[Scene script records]
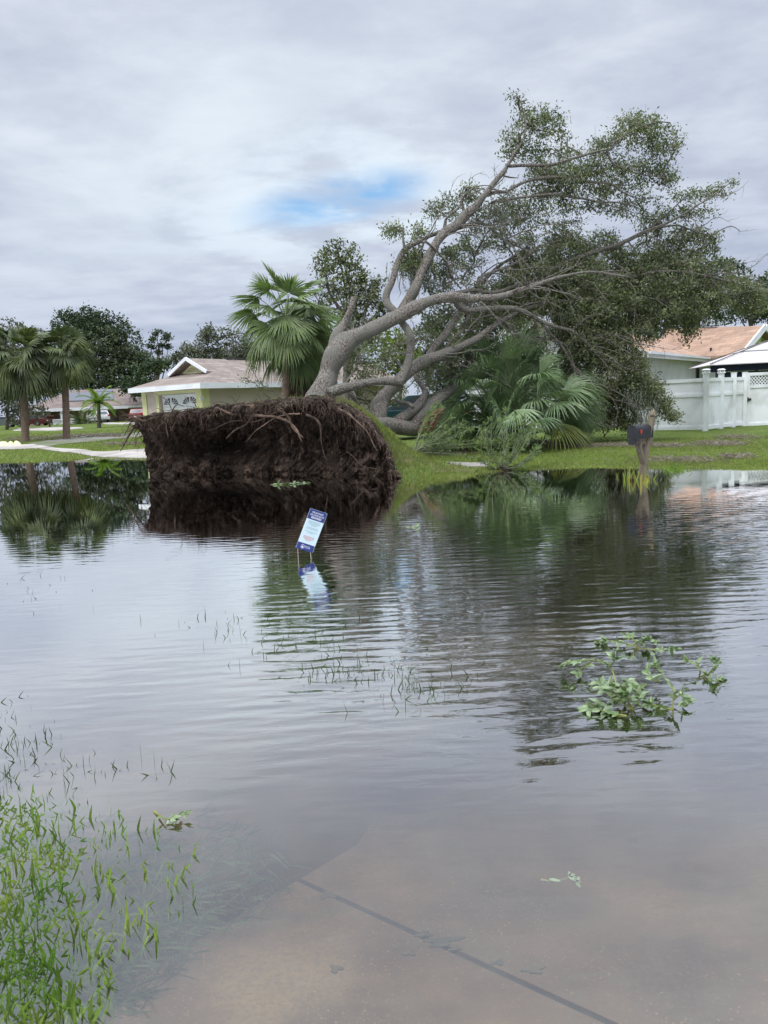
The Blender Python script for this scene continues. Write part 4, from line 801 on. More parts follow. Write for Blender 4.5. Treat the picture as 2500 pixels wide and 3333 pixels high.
# roof
def pxof(P):
    v = np.asarray(P, float)-CAM; zc = np.dot(v, Fv); return 1250+FPX*np.dot(v, Rv)/zc, 1666.5-FPX*np.dot(v, Uv)/zc
def roofpt(a, b_, z): p = C0 + ua*a + ub*b_; return np.array([p[0], p[1], z])
def solve(fn, lo_, hi_, target, idx):
    f0 = pxof(fn(lo_))[idx]-target
    for _ in range(50):
        m_ = (lo_+hi_)/2; fm_ = pxof(fn(m_))[idx]-target
        if (fm_ > 0) == (f0 > 0): lo_ = m_
        else: hi_ = m_
    return (lo_+hi_)/2
shin1 = shingles('brown_shingles', (*ub, 0), (0.29, 0.24, 0.205), (0.21, 0.172, 0.148), row=.16)
OV = .55
a1 = solve(lambda t: roofpt(t, -OV, EZ), 3, 9, 418, 0); b1 = 13.6
am = (a1-OV)/2; ridge_a = am
bg_ = solve(lambda t: roofpt(am, t, 4.2), 0, 6, 603, 0)+.35
RZ = solve(lambda t: roofpt(am, bg_-.35, t), 3, 6, 1166, 1)
e00, e10, e01, e11 = roofpt(-OV, -OV, EZ), roofpt(a1, -OV, EZ), roofpt(-OV, b1, EZ), roofpt(a1, b1, EZ)
gz = EZ + (RZ-EZ)*.46; ga = (RZ-gz)/(RZ-EZ)*(am+OV)
print('HOUSE1', a1, bg_, RZ, pxof(e00), pxof(e10), pxof(roofpt(am+ga, bg_-.35, gz)), pxof(roofpt(am-ga, bg_-.35, gz)), pxof(e01))
rid0, rid1 = roofpt(am, bg_-.35, RZ), roofpt(am, b1, RZ)
rf = MB()
gl_, gr_ = roofpt(am+ga, bg_, gz), roofpt(am-ga, bg_, gz)
gl2, gr2 = roofpt(am+ga, bg_-.35, gz), roofpt(am-ga, bg_-.35, gz)
slabq(rf, [e00, e10, gl_, gr_]); slabq(rf, [e00, gr_, gr2, rid0, rid1, e01]); slabq(rf, [e10, e11, rid1, rid0, gl2, gl_])
rfo = rf.build('roof', shin1, h1)
ga_ = MB(); gg = roofpt(am, bg_+.1, RZ-.14); gtb = [roofpt(am+ga, bg_+.1, gz), roofpt(am-ga, bg_+.1, gz), gg]; ga_.prism(gtb, (*(ub*.1), 0))
for kx in range(6):
    z_ = gz+.0+kx*(RZ-gz-.25)/6; hw = ga*(RZ-z_-.28)/(RZ-gz); p = roofpt(am-hw, bg_+.06, z_+.06); q_ = roofpt(am+hw, bg_+.06, z_+.06); bar(ga_, p, q_, .03, .11)
ga_.build('gable', m_yellow, rfo)
bb = MB()
off = np.array([*(-ub*.37), 0])
bar(bb, gr_+off*1.0+[0, 0, -.02], rid0+np.array([*(-ub*.03), 0])+[0, 0, -.02], .05, .14); bar(bb, gl_+off*1.0+[0, 0, -.02], rid0+np.array([*(-ub*.03), 0])+[0, 0, -.02], .05, .14)
for p, q_ in ((e00, e10), (e00, e01)): bar(bb, p+[0, 0, -.10], q_+[0, 0, -.10], .06, .2)
bar(bb, e00+[0, 0, -.10]+np.array([*(-(ua+ub)*.06), 0]), e00+np.array([*(ub*2.6), 0])+[0, 0, -.10]-np.array([*(ua*.06), 0]), .1, .22)
bb.build('fascia', m_white, h1)
rd = MB(); bar(rd, rid0+np.array([*(ub*2.2), .05]), rid1+[0, 0, .05], .16, .06); rd.build('ridge_vent', m_black, rfo)
cm = MB(); p = Wa.P(-.15, 2.0, .06); cm.tube([p, p+[-.12, -.12, .02]], .05, 8); bar(cm, p+[0, 0, 0], p+[0, 0, .14], .04, .04); cm.build('security_camera', m_white, h1)

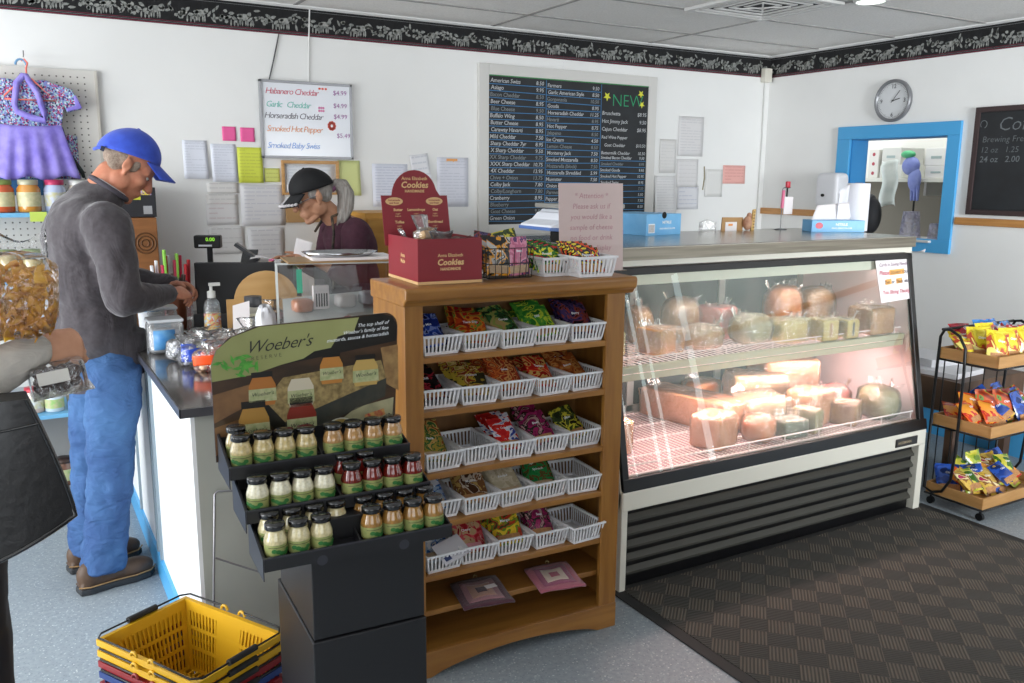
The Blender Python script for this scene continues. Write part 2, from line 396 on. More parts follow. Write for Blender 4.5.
# ceiling diffuser and troffer lights
M_VENT = mat('vent_white_metal', 'c9c8c6', 0.4); M_DARK = mat('vent_dark', '121212', 0.8)
t = thing('ceiling_vent', 'square white air vent with nested louvre rings, set in the ceiling', 'vent', (3.555, 3.525, ZC-0.006))
f = MB()
for i in range(5):
    a = 0.29-i*0.055; b_ = a-(0.035 if i == 0 else 0.016)
    for (x0, x1, y0, y1) in ((-a, a, -a, -b_), (-a, a, b_, a), (-a, -b_, -b_, b_), (b_, a, -b_, b_)): f.box(x0, x1, y0, y1, -0.012+0.002*i, 0.004)
for s1 in (-1, 1):
    f.bar((0, 0, -0.012), (s1*0.1, 0.1, -0.012), 0.01, 0.004); f.bar((0, 0, -0.012), (s1*0.1, -0.1, -0.012), 0.01, 0.004)
f.build('louvre', M_VENT, t); MB().box(-0.28, 0.28, -0.28, 0.28, 0.0, 0.004).build('backing', M_DARK, t)
M_LAMP = mat('lamp_diffuser', 'ffffff', 0.5, emit='eefff4', es=7.0)
t = thing('ceiling_light', 'bright round light fitting flush in the ceiling', 'light', (3.905, 3.125, ZC-0.004))
MB().lathe([(0.085, 0.002), (0.085, -0.012), (0.075, -0.016), (0.07, -0.012), (0.07, 0.002)], seg=32, caps=False).build('frame', M_VENT, t)
MB().lathe([(0.0001, -0.010), (0.05, -0.010), (0.069, -0.006), (0.069, 0.001)], seg=32).build('diffuser', M_LAMP, t)
# small junction box and cable in the corner
t = MB().box(XW-0.10, XW-0.03, YW-0.05, YW-0.005, 2.325, 2.425).build('junction_box', mat('ivory_plastic', 'd8d4c8', 0.4), bevel=0.004, loc=(XW-0.065, YW-0.02, 2.325))
tag(t, 'small ivory junction box in the upper corner where the walls meet', 'junction box')
t = MB().tube([(XW-0.06, YW-0.012, 2.33), (XW-0.055, YW-0.012, 1.9), (XW-0.06, YW-0.012, 1.3), (XW-0.06, YW-0.012, 1.0)], 0.005).build('cable', mat('cable_white', 'd8d8d6', 0.5), loc=(XW-0.06, YW-0.012, 1.0))
tag(t, 'thin white cable running down the corner below the ivory box', 'cable')
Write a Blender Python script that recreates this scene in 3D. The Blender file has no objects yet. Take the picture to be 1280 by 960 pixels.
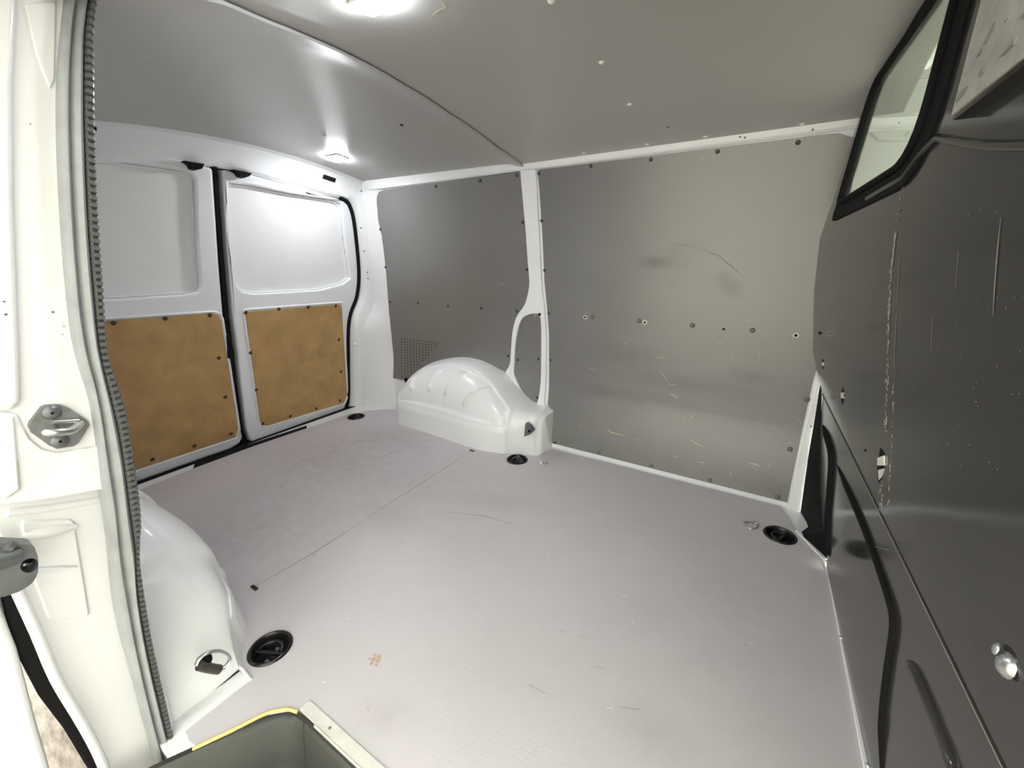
import bpy, bmesh, math, random
from mathutils import Vector, Matrix
random.seed(7)

# ------------------------------------------------------------------ camera
F = 525.06                                      # focal length in pixels of a 1280 x 960 image
RIGHT = Vector((0.8447, 0.5351, -0.0111))
_dx = -Vector((-225 - 640, -(325 - 480), -F)).normalized()
_dy = Vector((989 - 640, -(311 - 480), -F)).normalized()
_dy = (_dy - _dx * _dy.dot(_dx)).normalized()
_dz = _dx.cross(_dy)
ROT = Matrix((_dx, _dy, _dz))                   # world <- camera
CAM = Vector((0, 0, 1))
cam_data = bpy.data.cameras.new('camera')
cam = bpy.data.objects.new('camera', cam_data)
bpy.context.scene.collection.objects.link(cam)
cam_data.sensor_width = 36
cam_data.lens = 36 * F / 1280
cam_data.clip_start = 0.01
cam.matrix_world = Matrix.Translation(CAM) @ ROT.to_4x4()
S = bpy.context.scene
S.camera = cam

# ------------------------------------------------------------------ light of the place, exposure
w = bpy.data.worlds.new('daylight'); S.world = w; w.use_nodes = True
bgn = w.node_tree.nodes['Background']
bgn.inputs[0].default_value = (1.0, 0.998, 0.845, 1)
bgn.inputs[1].default_value = 2.1
LAMP_GLOW = 170
S.view_settings.view_transform = 'Standard'
S.view_settings.look = 'None'
S.view_settings.gamma = 1
S.view_settings.use_curve_mapping = False
S.view_settings.exposure = 0.80

COL = S.collection
# ------------------------------------------------------------------ materials
def lin(c):
    return tuple((v / 12.92 if v <= .04045 else ((v + .055) / 1.055) ** 2.4) for v in c)
def mat(name, col, rough=.5, metal=0.0, var=0.0, vscale=6, bump=0.0, bscale=200, spec=.5, coat=0.0, emit=None, rvar=0.0, stretch=None):
    m = bpy.data.materials.new(name); m.use_nodes = True
    nt = m.node_tree; b = nt.nodes['Principled BSDF']
    b.inputs['Base Color'].default_value = (*col, 1)
    b.inputs['Roughness'].default_value = rough
    b.inputs['Metallic'].default_value = metal
    b.inputs['Specular IOR Level'].default_value = spec
    b.inputs['Coat Weight'].default_value = coat
    b.inputs['Coat Roughness'].default_value = .12 if rough != .34 else .30
    tc = nt.nodes.new('ShaderNodeTexCoord')
    mp = nt.nodes.new('ShaderNodeMapping')
    nt.links.new(tc.outputs['Object'], mp.inputs[0])
    if stretch: mp.inputs['Scale'].default_value = stretch
    if var or rvar:
        n = nt.nodes.new('ShaderNodeTexNoise'); n.inputs['Scale'].default_value = vscale
        n.inputs['Detail'].default_value = 6; n.inputs['Roughness'].default_value = .6
        nt.links.new(mp.outputs[0], n.inputs['Vector'])
        if var:
            r = nt.nodes.new('ShaderNodeValToRGB')
            r.color_ramp.elements[0].position = .3; r.color_ramp.elements[1].position = .7
            r.color_ramp.elements[0].color = (*[c * (1 - var) for c in col], 1)
            r.color_ramp.elements[1].color = (*[min(1, c * (1 + var)) for c in col], 1)
            nt.links.new(n.outputs['Fac'], r.inputs[0])
            nt.links.new(r.outputs[0], b.inputs['Base Color'])
        if rvar:
            mr = nt.nodes.new('ShaderNodeMapRange')
            mr.inputs[1].default_value = .3; mr.inputs[2].default_value = .7
            mr.inputs[3].default_value = max(.02, rough - rvar); mr.inputs[4].default_value = rough + rvar
            nt.links.new(n.outputs['Fac'], mr.inputs[0]); nt.links.new(mr.outputs[0], b.inputs['Roughness'])
    if bump:
        n2 = nt.nodes.new('ShaderNodeTexNoise'); n2.inputs['Scale'].default_value = bscale
        n2.inputs['Detail'].default_value = 3
        nt.links.new(mp.outputs[0], n2.inputs['Vector'])
        bp = nt.nodes.new('ShaderNodeBump'); bp.inputs['Strength'].default_value = bump
        bp.inputs['Distance'].default_value = .002
        nt.links.new(n2.outputs['Fac'], bp.inputs['Height']); nt.links.new(bp.outputs[0], b.inputs['Normal'])
    if emit:
        b.inputs['Emission Color'].default_value = (*emit[0], 1); b.inputs['Emission Strength'].default_value = emit[1]
    return m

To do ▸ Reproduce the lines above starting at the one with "Write a Blender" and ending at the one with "random.seed(7)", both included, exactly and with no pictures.

Result for this exercise ▸
Write a Blender Python script that recreates this scene in 3D. The Blender file has no objects yet. Take the picture to be 1280 by 960 pixels.
import bpy, bmesh, math, random
from mathutils import Vector, Matrix
random.seed(7)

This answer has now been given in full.